4. O cineasta diz que o governo não estimula os realizadores a fazerem filmes de baixo orçamento, isto é, de até R$ 1 milhão (quase nove vezes mais o custo de seu filme). Mas não se manifesta sobre o fato de o Programa Mais Cinema priorizar filmes de orçamento de até R$ 900 mil, podendo premiá-los com 15% do valor solicitado, exatamente, por serem de baixo orçamento, de acordo com edital do programa.

5. Ao recorrer a uma inspiração alheia ao contexto brasileiro, o Dogma 95, esquece que, no passado e no presente, temos ótimos exemplos do que propõe: uma das motivações de Glauber, Saraceni, Cacá e outros, com o cinema novo ("Uma idéia na cabeça, uma câmara na mão"), foi uma fórmula inventiva de fazer filmes bons e de baixo orçamento. Masagão também se omite sobre toda uma geração de novos diretores -Tata Amaral, Eliana Caffé, Beto Brandt, Rosane Svartman, Marcelo Taranto, Toni Venturi e outros- que, como ele, filmam a custos, na verdade, inferiores ao teto estabelecido no seu "Dogma Único".

6. Ele crê que o governo não protege o cinema brasileiro porque isso "não combina com a atual cartilha da corte". Mas esquece que o problema não se resume a fazer filmes baratos e, antes, tem a ver com o fato de o mercado de exibição, no Brasil e em outros países, ser oligopolizado pela indústria americana. Se isso não justifica falhas de ação governamental, não deveria eclipsar o fato de, mesmo em países como a França, onde o protecionismo é maior que aqui, o mercado de exibição ser dominado em 70% pelos americanos. Ou seja, o problema exige alternativas políticas novas para ser enfrentado, e isso requer forte apoio público para ser eficaz.
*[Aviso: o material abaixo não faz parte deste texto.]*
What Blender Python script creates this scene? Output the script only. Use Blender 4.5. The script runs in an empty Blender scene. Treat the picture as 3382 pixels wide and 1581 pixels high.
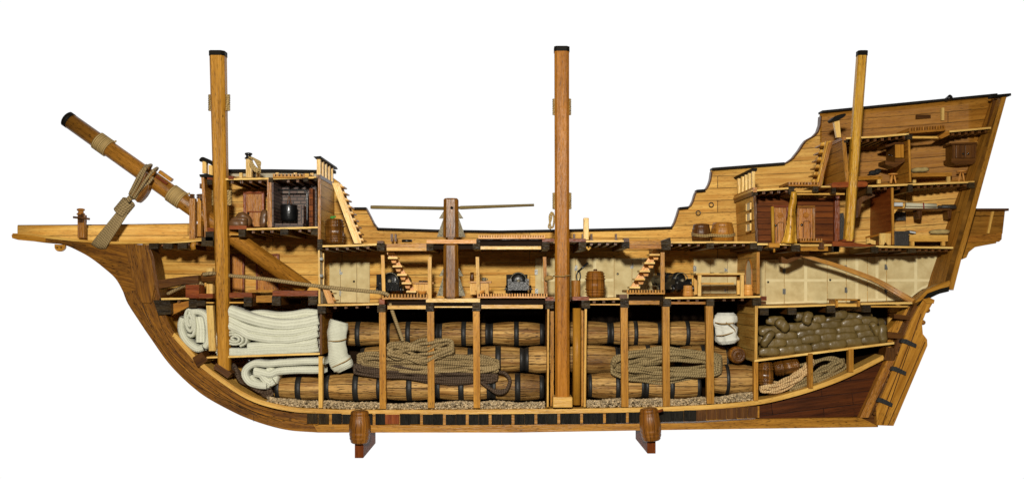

Quando elas não existem, devem ser construídas por todos, como o governo tenta fazer -algo de que não dá para explicar aqui, mas que não se coaduna com dogmatismos ingênuos como o "Dogma Único", uma solução simplista demais para problema muito complexo.


José Álvaro Moisés é secretário nacional do Audiovisual, do Ministério da Cultura, professor-associado de Ciência Política da USP e autor, entre outros, de "Os Brasileiros e a Democracia" (ed. Ática).